1, 2 and 3. During the course of bearing it appears to have been urged before the learned Magistrate that the only ground for summoning p.ws. 1, 2 and 3 for further cross-examination is that after charge they could not be properly cross-examined. The mere fact that it might be possible from further cross-examination of the prosecution witnesses to extract from them some more material which might be advantageous to the defence is not a sufficient ground to recall such witnesses but so far as this case is concerned, an opportunity was given to the defence to recall p.ws. 1 and 2 for further cross-examination subsequent to their discharge after cross-examination after charge. On 19-1-1970, after the last witness examined before charge had been cross-examined after charge and discharged, the case was posted to 9-2-1970 for recording the statement of the &accused.

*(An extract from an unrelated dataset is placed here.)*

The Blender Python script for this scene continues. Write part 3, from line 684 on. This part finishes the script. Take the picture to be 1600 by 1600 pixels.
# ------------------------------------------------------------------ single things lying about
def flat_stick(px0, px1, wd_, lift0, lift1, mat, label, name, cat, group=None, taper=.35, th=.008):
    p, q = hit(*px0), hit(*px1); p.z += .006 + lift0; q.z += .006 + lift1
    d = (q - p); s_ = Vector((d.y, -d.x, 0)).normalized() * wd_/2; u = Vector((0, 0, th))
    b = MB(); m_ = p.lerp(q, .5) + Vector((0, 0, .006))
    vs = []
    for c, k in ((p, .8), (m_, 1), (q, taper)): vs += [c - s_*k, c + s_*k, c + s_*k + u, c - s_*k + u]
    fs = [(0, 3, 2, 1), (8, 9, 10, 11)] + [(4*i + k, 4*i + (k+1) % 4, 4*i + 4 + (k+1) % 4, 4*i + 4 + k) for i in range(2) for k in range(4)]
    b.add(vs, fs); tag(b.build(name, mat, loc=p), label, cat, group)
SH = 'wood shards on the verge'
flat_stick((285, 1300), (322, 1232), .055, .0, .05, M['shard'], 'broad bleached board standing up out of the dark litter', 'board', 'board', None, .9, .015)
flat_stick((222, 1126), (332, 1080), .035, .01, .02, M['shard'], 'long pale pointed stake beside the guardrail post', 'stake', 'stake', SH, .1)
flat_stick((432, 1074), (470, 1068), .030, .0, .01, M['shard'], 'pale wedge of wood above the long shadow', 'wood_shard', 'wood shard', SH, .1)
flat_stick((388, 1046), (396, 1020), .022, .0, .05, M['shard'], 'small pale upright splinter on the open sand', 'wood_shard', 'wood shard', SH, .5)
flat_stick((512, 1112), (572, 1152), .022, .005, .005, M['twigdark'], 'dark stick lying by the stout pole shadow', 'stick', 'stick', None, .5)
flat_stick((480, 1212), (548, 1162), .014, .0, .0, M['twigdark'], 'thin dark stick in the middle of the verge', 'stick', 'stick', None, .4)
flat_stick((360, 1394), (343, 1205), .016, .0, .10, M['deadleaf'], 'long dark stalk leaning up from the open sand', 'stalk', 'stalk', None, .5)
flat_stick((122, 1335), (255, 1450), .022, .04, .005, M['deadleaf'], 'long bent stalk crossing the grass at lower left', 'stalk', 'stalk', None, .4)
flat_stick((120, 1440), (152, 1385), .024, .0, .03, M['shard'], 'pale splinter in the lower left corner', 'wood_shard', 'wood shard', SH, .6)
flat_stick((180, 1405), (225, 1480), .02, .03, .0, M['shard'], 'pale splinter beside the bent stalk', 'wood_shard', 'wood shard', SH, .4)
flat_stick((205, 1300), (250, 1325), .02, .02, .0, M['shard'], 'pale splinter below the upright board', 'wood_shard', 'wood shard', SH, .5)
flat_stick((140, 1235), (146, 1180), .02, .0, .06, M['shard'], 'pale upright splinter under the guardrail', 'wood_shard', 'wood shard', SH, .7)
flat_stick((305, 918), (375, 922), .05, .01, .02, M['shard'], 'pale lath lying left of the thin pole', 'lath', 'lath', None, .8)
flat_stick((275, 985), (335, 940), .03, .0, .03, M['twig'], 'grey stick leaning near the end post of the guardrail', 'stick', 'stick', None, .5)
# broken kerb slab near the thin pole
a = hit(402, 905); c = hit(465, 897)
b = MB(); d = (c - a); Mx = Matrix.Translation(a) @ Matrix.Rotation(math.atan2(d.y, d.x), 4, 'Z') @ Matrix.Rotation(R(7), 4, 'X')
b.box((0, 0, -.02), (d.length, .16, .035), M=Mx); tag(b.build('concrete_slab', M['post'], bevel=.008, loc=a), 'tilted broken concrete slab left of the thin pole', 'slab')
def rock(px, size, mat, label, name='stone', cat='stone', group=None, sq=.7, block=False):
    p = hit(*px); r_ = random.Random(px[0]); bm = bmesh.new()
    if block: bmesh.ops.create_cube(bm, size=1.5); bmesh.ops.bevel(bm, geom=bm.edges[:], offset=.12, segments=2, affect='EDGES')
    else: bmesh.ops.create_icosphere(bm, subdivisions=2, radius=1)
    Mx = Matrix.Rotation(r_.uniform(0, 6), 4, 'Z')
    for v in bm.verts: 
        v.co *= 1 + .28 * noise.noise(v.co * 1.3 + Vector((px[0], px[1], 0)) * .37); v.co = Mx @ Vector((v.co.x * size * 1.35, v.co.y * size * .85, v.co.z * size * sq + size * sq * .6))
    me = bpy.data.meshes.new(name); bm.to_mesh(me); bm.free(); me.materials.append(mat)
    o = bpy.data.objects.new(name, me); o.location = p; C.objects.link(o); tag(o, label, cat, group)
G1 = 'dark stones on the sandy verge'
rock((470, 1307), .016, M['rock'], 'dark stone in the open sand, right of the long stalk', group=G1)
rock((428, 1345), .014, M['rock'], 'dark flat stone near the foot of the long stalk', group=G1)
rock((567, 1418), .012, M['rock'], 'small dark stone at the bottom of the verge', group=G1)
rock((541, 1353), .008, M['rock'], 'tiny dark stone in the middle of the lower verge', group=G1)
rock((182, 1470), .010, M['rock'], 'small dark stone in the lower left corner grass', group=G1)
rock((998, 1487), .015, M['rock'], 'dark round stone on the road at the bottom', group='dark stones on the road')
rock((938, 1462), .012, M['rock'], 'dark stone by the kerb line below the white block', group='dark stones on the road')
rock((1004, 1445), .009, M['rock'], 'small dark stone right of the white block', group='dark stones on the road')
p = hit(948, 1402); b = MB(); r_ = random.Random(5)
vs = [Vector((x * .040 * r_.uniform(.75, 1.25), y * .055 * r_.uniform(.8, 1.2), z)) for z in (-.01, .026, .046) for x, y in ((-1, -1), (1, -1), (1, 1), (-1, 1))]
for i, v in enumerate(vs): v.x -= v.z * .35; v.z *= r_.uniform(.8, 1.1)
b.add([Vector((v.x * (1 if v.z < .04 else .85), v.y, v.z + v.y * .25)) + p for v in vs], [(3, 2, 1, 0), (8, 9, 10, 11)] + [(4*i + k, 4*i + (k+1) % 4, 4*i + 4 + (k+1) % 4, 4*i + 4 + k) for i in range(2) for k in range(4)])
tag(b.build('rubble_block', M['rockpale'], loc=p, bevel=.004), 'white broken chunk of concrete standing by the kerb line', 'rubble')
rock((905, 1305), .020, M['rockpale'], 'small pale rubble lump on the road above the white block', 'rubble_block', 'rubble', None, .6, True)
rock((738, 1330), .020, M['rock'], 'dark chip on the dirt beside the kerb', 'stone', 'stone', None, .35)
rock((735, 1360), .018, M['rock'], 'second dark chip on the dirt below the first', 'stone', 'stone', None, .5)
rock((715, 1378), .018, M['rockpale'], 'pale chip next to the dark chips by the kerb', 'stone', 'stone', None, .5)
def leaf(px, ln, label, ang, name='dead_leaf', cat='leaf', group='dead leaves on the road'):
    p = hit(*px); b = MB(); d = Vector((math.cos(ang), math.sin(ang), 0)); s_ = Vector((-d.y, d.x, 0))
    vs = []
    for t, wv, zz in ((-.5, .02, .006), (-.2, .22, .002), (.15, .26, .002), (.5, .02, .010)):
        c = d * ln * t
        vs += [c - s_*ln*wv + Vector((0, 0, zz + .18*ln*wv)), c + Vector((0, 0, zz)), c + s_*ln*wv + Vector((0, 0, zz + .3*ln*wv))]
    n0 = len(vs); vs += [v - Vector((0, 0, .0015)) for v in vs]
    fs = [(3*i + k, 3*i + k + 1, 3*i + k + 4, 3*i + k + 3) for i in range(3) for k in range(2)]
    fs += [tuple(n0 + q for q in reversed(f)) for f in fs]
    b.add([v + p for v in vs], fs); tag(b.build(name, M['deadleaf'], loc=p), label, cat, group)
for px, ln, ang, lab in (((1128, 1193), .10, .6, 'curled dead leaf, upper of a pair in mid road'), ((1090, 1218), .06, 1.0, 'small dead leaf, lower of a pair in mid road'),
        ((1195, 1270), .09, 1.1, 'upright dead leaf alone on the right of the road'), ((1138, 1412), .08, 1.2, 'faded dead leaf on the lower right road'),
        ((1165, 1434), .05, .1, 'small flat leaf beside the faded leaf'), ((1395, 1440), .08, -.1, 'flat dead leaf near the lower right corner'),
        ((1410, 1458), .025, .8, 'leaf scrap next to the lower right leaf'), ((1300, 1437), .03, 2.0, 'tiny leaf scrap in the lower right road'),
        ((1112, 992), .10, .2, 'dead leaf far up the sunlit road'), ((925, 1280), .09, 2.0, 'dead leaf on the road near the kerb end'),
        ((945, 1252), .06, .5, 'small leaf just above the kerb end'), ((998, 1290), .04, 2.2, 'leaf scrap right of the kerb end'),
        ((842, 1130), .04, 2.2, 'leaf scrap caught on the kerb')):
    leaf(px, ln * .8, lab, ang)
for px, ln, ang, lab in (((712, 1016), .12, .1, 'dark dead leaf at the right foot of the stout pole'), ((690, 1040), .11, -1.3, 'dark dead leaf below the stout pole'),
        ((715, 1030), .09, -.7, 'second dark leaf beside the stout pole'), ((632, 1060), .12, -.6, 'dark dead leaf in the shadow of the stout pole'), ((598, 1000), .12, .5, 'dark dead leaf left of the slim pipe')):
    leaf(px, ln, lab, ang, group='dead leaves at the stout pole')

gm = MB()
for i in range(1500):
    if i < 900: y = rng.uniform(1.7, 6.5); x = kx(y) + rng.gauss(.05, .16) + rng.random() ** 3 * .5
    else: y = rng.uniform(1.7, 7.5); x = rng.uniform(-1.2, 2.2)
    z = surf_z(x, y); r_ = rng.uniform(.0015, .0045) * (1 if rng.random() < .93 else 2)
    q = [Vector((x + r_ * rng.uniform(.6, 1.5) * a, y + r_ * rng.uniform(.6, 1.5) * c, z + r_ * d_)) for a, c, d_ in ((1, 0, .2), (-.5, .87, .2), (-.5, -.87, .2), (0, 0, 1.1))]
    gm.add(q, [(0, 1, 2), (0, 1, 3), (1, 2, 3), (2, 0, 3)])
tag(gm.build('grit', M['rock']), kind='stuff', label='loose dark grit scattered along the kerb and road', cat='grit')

On 9-2-1970, the case (could not be taken up as the Magistrate was on casual leave and it was reposted to 9-3-1970. It was on 9-3-1970 that an application was filed on behalf of the accused to recall p.ws. 1 to 4 for further cross-examination. This application was considered on 20-3-1970 and the learned Magistrate for reasons stated by him allowed the defence to recall only p.ws. 1 and 2 for cross-examination and directed payment of Rs. 10/- as costs to be paid to p.ws. 1 and 2. The defence lost this opportunity due to its own default in not depositing this amount. 5. A narration of events as they occurred makes it abundantly clear that p.ws. 1 to 3 had not only been cross-examined before and after charge but the defence had also been afforded sufficient opportunity to recall them for further cross-examination. If it lost that opportunity it is entirely due to its own negligence. Doubtless, cross-examination is one of the most important processes for elucidation of facts of a case and all reasonable latitude should be allowed, but the Judge has always a discretion as to how far it may go or how long it may continue. I feel, that the learned Magistrate has gone to the farthest limit and had allowed sufficient latitude to the defence and the defence cannot ask for more. 6. I see no reason to interfere with the order passed by the Magistrate. The revision petition is dismissed.